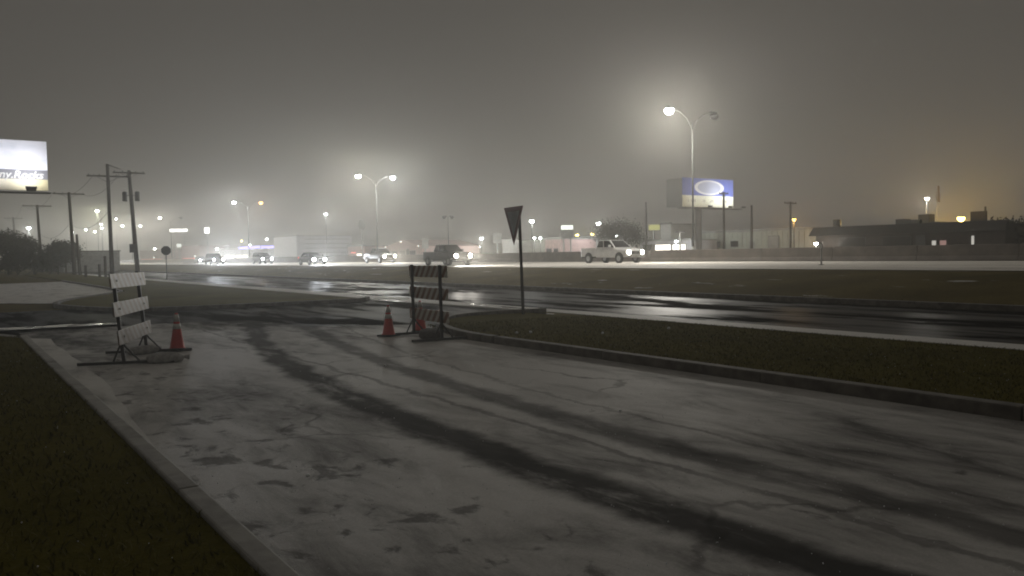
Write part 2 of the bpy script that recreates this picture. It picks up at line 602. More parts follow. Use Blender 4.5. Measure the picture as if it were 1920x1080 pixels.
# verge on the other side of the cross street
edge = spline([(13.7, 29.6), (12.7, 28.6), (9.0, 28.8), (5.8, 29.4), (4.4, 31.2), (3.5, 35.4), (4.7, 39.9), (6.8, 44.6), (8.0, 50.5), (8.2, 78)], 4)
arc_kerb('far_verge_kerb', edge, .19, -.1, .13, M['kerb_dirty'])
far_verge = [(13.7, 29.6), (13.7, 120), (8.2, 120)] + [(x + .1, y + .1) for x, y in edge[::-1][:-1]]
tilt_sheet('far_verge_ground', far_verge, lambda x, y: .09 - .055 * max(0, min(1, (x - 8.2) / 5.5)))
# lawn at the lower left
lawn = [(-40, -20), (1.285, -20), (1.285, 20.6), (.6, 22.2), (-1.5, 23.0), (-40, 23.0)]
sheet('lawn_ground', lawn, .085, M['grass_low'], .2)
lk = spline([(1.29, 21.0), (.9, 22.0), (.1, 22.9), (-1.6, 23.15), (-12, 23.2)], 3)
arc_kerb('corner_kerb', lk, .2, -.1, .10, M['kerb'])
sheet('cross_street_gutter', [(-40, 23.4), (-1.5, 23.4), (1.2, 24.0), (3.8, 24.0), (3.9, 24.5), (1, 25.1), (-40, 25.3)], .012, M['gutter'])


# standing water
def puddle(cx, cy, rx, ry, z, seed):
    rnd = random.Random(seed)
    pts = []
    ph = [rnd.uniform(0, 6.3) for _ in range(4)]
    for i in range(36):
        a = 2 * math.pi * i / 36
        r = 1 + .28 * math.sin(2 * a + ph[0]) + .2 * math.sin(3 * a + ph[1]) + .14 * math.sin(5 * a + ph[2]) + .08 * math.sin(9 * a + ph[3])
        pts.append((cx + rx * r * math.cos(a), cy + ry * r * math.sin(a)))
    return sheet('puddle', pts, z, M['water'])


for i, (x, y, rx, ry) in enumerate([(925, 574, .16, 1.3), (960, 577, .14, .8), (1003, 586, .17, .8), (182, 608, .22, .35), (205, 607, .2, .3), (30, 616, .6, .35), (95, 612, .7, .3), (735, 564, .22, 2.2), (700, 556, .16, 2.0)]):
    g = on_z(x, y, .045)
    puddle(g.x, g.y, rx, ry, .0495, i)


# concrete median barrier in cast lengths
def barrier():
    root = tag(link('median_barrier', None), 'long grey concrete median barrier between the highway carriageways', 'barrier')
    prof = [(-.30, 0), (.30, 0), (.30, .08), (.16, .33), (.10, 1.0), (-.10, 1.0), (-.16, .33), (-.30, .08)]
    L = 6.0
    n = len(prof)
    vs = [(x, y, z) for y in (-L / 2 + .012, L / 2 - .012) for x, z in prof]
    mb = MB().add(vs, [tuple(range(n)), tuple(range(2 * n - 1, n - 1, -1))] + [(i, (i + 1) % n, n + (i + 1) % n, n + i) for i in range(n)])
    me = mb.mesh('barrier_length', M['barrier'], bevel=.015)
    for k in range(75):
        link('barrier_length', me, root, (51.2 + random.uniform(-.01, .01), -18 + 6 * k, ZH + .0))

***

Leave the pictures out and please restate exactly the lines running from the start of the material through the one with "puddle(g.x, g.y, rx, ry, .0495, i)".

Write part 2 of the bpy script that recreates this picture. It picks up at line 602. More parts follow. Use Blender 4.5. Measure the picture as if it were 1920x1080 pixels.
# verge on the other side of the cross street
edge = spline([(13.7, 29.6), (12.7, 28.6), (9.0, 28.8), (5.8, 29.4), (4.4, 31.2), (3.5, 35.4), (4.7, 39.9), (6.8, 44.6), (8.0, 50.5), (8.2, 78)], 4)
arc_kerb('far_verge_kerb', edge, .19, -.1, .13, M['kerb_dirty'])
far_verge = [(13.7, 29.6), (13.7, 120), (8.2, 120)] + [(x + .1, y + .1) for x, y in edge[::-1][:-1]]
tilt_sheet('far_verge_ground', far_verge, lambda x, y: .09 - .055 * max(0, min(1, (x - 8.2) / 5.5)))
# lawn at the lower left
lawn = [(-40, -20), (1.285, -20), (1.285, 20.6), (.6, 22.2), (-1.5, 23.0), (-40, 23.0)]
sheet('lawn_ground', lawn, .085, M['grass_low'], .2)
lk = spline([(1.29, 21.0), (.9, 22.0), (.1, 22.9), (-1.6, 23.15), (-12, 23.2)], 3)
arc_kerb('corner_kerb', lk, .2, -.1, .10, M['kerb'])
sheet('cross_street_gutter', [(-40, 23.4), (-1.5, 23.4), (1.2, 24.0), (3.8, 24.0), (3.9, 24.5), (1, 25.1), (-40, 25.3)], .012, M['gutter'])


# standing water
def puddle(cx, cy, rx, ry, z, seed):
    rnd = random.Random(seed)
    pts = []
    ph = [rnd.uniform(0, 6.3) for _ in range(4)]
    for i in range(36):
        a = 2 * math.pi * i / 36
        r = 1 + .28 * math.sin(2 * a + ph[0]) + .2 * math.sin(3 * a + ph[1]) + .14 * math.sin(5 * a + ph[2]) + .08 * math.sin(9 * a + ph[3])
        pts.append((cx + rx * r * math.cos(a), cy + ry * r * math.sin(a)))
    return sheet('puddle', pts, z, M['water'])


for i, (x, y, rx, ry) in enumerate([(925, 574, .16, 1.3), (960, 577, .14, .8), (1003, 586, .17, .8), (182, 608, .22, .35), (205, 607, .2, .3), (30, 616, .6, .35), (95, 612, .7, .3), (735, 564, .22, 2.2), (700, 556, .16, 2.0)]):
    g = on_z(x, y, .045)
    puddle(g.x, g.y, rx, ry, .0495, i)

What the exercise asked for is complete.